You ever wonder why sometimes a candy bar claims to be covered in milk chocolate and while others claim to be wrapped in a chocolatey coating? Well the difference is huge. Sure a fanatical chocolate connoisseur would know the difference and most of us are familiar with the difference between milk and dark chocolate, but what is that “chocolatey” terminology all about?

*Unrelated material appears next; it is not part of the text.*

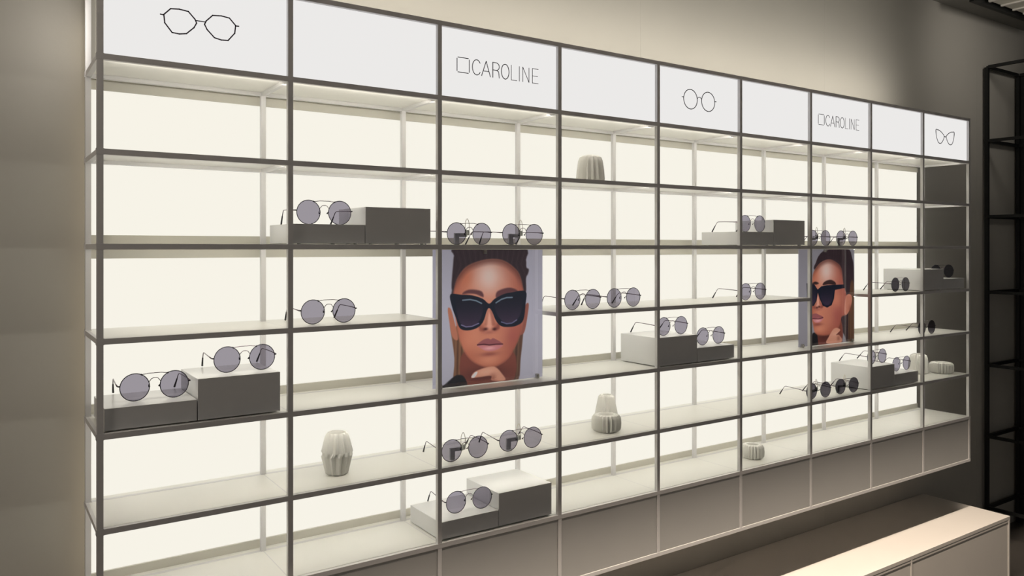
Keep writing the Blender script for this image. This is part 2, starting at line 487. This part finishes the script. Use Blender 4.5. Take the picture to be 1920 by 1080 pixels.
def kx(k): return k*W
GLIST = [
 # k, depth (in D), level, height above shelf, turn, label
 (.291, .30, 5, LOWH, 0, 'round sunglasses on the low white box in the leftmost column'),
 (.783, .30, 5, TALLH, 0, 'round sunglasses on the tall white box in the leftmost column'),
 (1.272, .30, 3, LOWH, 0, 'round sunglasses on the low white box in the second column, left of the big poster'),
 (1.290, .25, 4, 0, 0, 'round sunglasses alone on the second-column shelf left of the big poster'),
 (2.287, .16, 3, 0, 0, 'left pair of round sunglasses on the shelf above the big portrait poster'),
 (2.738, .16, 3, 0, 0, 'right pair of round sunglasses on the shelf above the big portrait poster'),
 (2.252, .16, 6, 0, -4, 'left pair of round sunglasses on the shelf below the big portrait poster'),
 (2.727, .18, 6, 0, -4, 'right pair of round sunglasses on the shelf below the big portrait poster'),
 (2.305, .22, 7, LOWH, -4, 'round sunglasses on the low white box on the lowest shelf'),
 (3.322, .22, 4, 0, 0, 'left of two round sunglasses on the shelf just right of the big poster'),
 (3.745, .22, 4, 0, 0, 'right of two round sunglasses on the shelf just right of the big poster'),
 (4.290, .22, 5, TALLH, 0, 'round sunglasses on the tall white box in the fifth column'),
 (4.770, .24, 5, LOWH, 0, 'round sunglasses on the low white box in the fifth column'),
 (5.322, .22, 4, 0, 0, 'round sunglasses lying on the shelf left of the second portrait poster'),
 (5.315, .22, 3, LOWH, 0, 'round sunglasses on the low white box above left of the second portrait poster'),
 (6.255, .14, 3, 0, 0, 'left pair of round sunglasses on the shelf above the second portrait poster'),
 (6.715, .14, 3, 0, 0, 'right pair of round sunglasses on the shelf above the second portrait poster'),
 (6.230, .12, 6, 0, -4, 'left pair of round sunglasses on the shelf below the second portrait poster'),
 (6.700, .12, 6, 0, -4, 'right pair of round sunglasses on the shelf below the second portrait poster'),
 (7.770, .22, 4, 0, 0, 'round sunglasses on the bare shelf right of the second poster, before the last column'),
 (7.335, .24, 6, TALLH, 0, 'round sunglasses on the tall white box in the eighth column'),
 (7.810, .24, 6, LOWH, 0, 'round sunglasses on the low white box in the eighth column'),
 (8.270, .18, 5, 0, 0, 'round sunglasses behind the last inner post, lying on a bare shelf against the dark wall'),
 (8.850, .42, 4, LOWH, -14, 'dark-looking sunglasses on the low white box in the last column'),
]
for k_, t_, r_, h_, rot_, lab in GLIST:
    o = glasses(kx(k_), t_*D, on(r_, h_), lab, rot_)
    if (k_ > 7.5 and r_ in (4, 5)) or (k_ > 6 and r_ == 6 and h_ == 0): darken(o)

# clear stands that carry eight of the pairs
def make_stand():
    root = empty('eyewear_stand')
    MB().box(-.036, -.022, .018, .026, 0, .033).build('foot', M['plastic'], root, bevel=.0012)
    MB().box(-.022, .004, .018, .026, .022, .033).build('arm', M['plastic'], root, bevel=.0012)
    mb = MB(); n = 20
    cr = lambda r, z: [(r*cos(2*pi*i/n), .012+r*sin(2*pi*i/n), z) for i in range(n)]
    mb.rings([cr(.0060, .027), cr(.0068, .029), cr(.0068, .040), cr(.0060, .042)]); mb.build('nose_rest', M['plastic'], root, smooth=False)
    arc = [(-.0068, .012, .038)] + [(-.0068*cos(pi*i/12)*(1-.15*sin(pi*i/12)), .012, .055+.0185*sin(pi*i/12)) for i in range(13)] + [(.0068, .012, .038)]
    MB().tube(arc, .0009, 6).build('loop', M['clearwire'], root, smooth=True)
    return root
s0 = make_stand(); sused = [False]
STANDS = [
 (2.287, .16, 3, 0, 'milky stand under the left pair above the big portrait poster'),
 (2.738, .16, 3, 0, 'milky stand under the right pair above the big portrait poster'),
 (2.252, .16, 6, -4, 'milky stand under the left pair on the shelf below the big poster'),
 (2.727, .18, 6, -4, 'milky stand under the right pair on the shelf below the big poster'),
 (6.255, .14, 3, 0, 'milky stand under the left pair above the second portrait poster'),
 (6.715, .14, 3, 0, 'milky stand under the right pair above the second portrait poster'),
 (6.230, .12, 6, -4, 'milky stand under the left pair on the shelf below the second poster'),
 (6.700, .12, 6, -4, 'milky stand under the right pair on the shelf below the second poster'),
]
for k_, t_, r_, rot_, lab in STANDS:
    o = s0 if not sused[0] else copy_tree(s0)
    sused[0] = True
    o.location = (kx(k_), t_*D, on(r_)); o.rotation_euler = (0, 0, radians(rot_)); tag(o, lab, 'eyewear stand', 'milky stands under sunglasses')

# ---------------------------------------------------------------- ribbed ceramics
def pleated(name, prof, n, amp, x, y, r, label, cat, shift=None, neck=.6, group='white ribbed ceramics'):
    """prof: (z, radius, pleat factor, phase in half ribs)"""
    mb = MB(); N = n*4; R_ = []
    for z, rad, pf, ph in prof:
        ring_ = []
        for i in range(N):
            a = 2*pi*i/N
            tri = abs(((i/4 + ph*.5) % 1)*2-1)*2-1
            rr = rad*(1 + amp*pf*tri)
            ring_.append((rr*cos(a), rr*sin(a), z))
        R_.append(ring_)
    zt, rt = prof[-1][0], prof[-1][1]
    for z, rad in ((zt, rt*.86), (zt-.004, rt*.82), (zt-.02, rt*.84), (.006, rt*.7)):
        R_.append([(rad*cos(2*pi*i/N), rad*sin(2*pi*i/N), z) for i in range(N)])
    mb.rings(R_)
    o = mb.build(name, M['ceramic'])
    o.location = (x, y, surf(r)); o.rotation_euler = (0, 0, .3)
    return tag(o, label, cat, group)
bowl = lambda R, H_: [(0, R*.72, .3, 0), (.003, R*.84, .8, 0), (H_*.16, R*.94, 1, 0), (H_*.5, R*.96, 1, 0), (H_*.80, R*.93, 1, 0), (H_*.95, R*.84, .9, 0), (H_, R*.66, .25, 0)]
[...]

It’s ruse. By law “they” (the violators) cannot use the word “chocolate” because the coating is made with vegetable fats instead of cocoa butter, thus making it a chocolate like substance, not actually chocolate.
BOOOOOO!
Now, before we string the violators up completely, let’s visit a list of offenders and see if we feel any differently:
Charleston Chew
5th Avenue
Clark Bar
Butterfinger
While I will admit to enjoying several of those varieties, the waxy, oiliness of that particular chocolatey coating isn’t amongst my top favorites. Even less so is the move in 2007 by several large chocolate manufacturers who lobbied the US government to call this stuff “chocolate” even though it contained hydrogeneated vegetable oil in place of cocoa butter.
Luckily consumers weren’t fooled and in response the FDA stood by it’s stance that “Cacao fat, as one of the signature characteristics of the product, will remain a principal component of standardized chocolate.”
Damn straight. Long live “chocolate”!